Permisssions NT-*nix

System
HDD0 Vista, HDD1 OpenSuSE 11.1, HDD2 Data (NTFS).
Question?

Does permissions assigned under one OS effect ACL’s under the other?

To enable user write on the Data drive I # chmod 774 /Windows/D . No problems there. Now I can safely download movies and music under SuSE and then bounce the file over to the Data drive. So its accesable under both OS’s. and the rest of the Fam can access it regardlesss of wich OS I am in. It is also a SMB share.

can either OS impact on permissions assigned by the other or are they inherited each time you boot into that OS? Of course the initial permissions exist when you first try and access the volume under a new OS.But does modifying them impact the parent OS ACL’s. Example- if I were to # chmod -r 400 /windows/D would that make the volume inaccesable under Vista? Even though its an NTFS volume?

I think it’s like this:

NTFS filesystems in Linux mounted with ntfs-3g are unalterably set by the mount command.

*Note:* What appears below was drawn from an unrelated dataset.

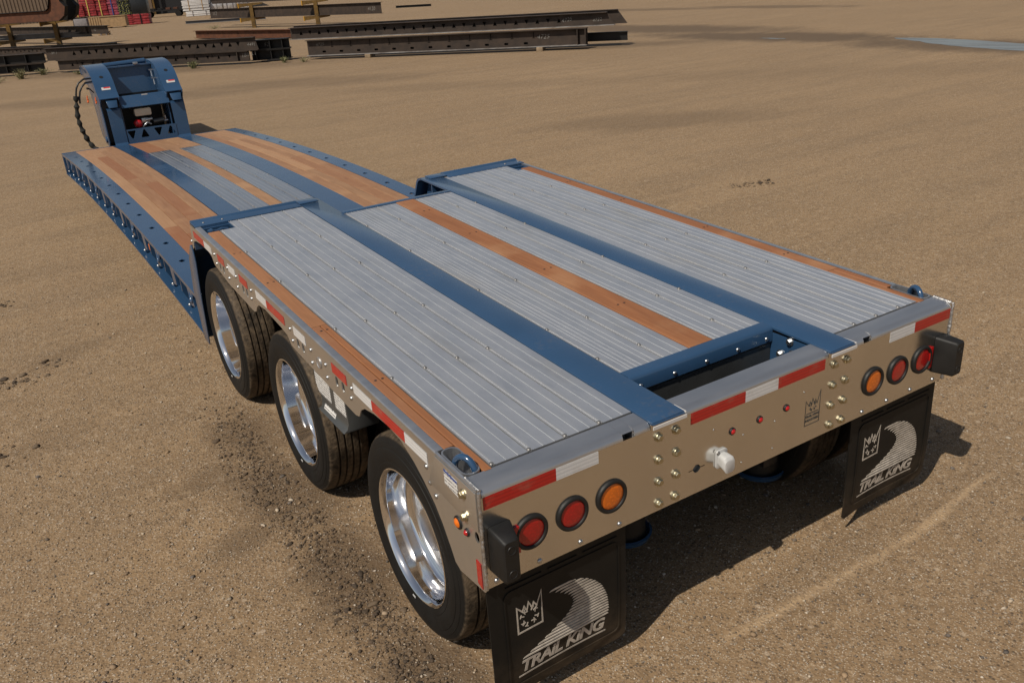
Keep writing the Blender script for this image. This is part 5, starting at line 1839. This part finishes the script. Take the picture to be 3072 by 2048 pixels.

Thereafter any chmod command will not alter the permissions (including r and w) on the contained files.

So if you chmod the containing folder (the mount point) nothing changes for a mount point of NTFS (mounted via ntfs-3g).

These permissions do not carry through to the windows operating system, so the acls there when you attach the partition into a windows operating system are just as they always are for NTFS in windows, namely world writeable.

thanks swerdna. I was gonna experiment but was a little nervous about locking out an entire drive.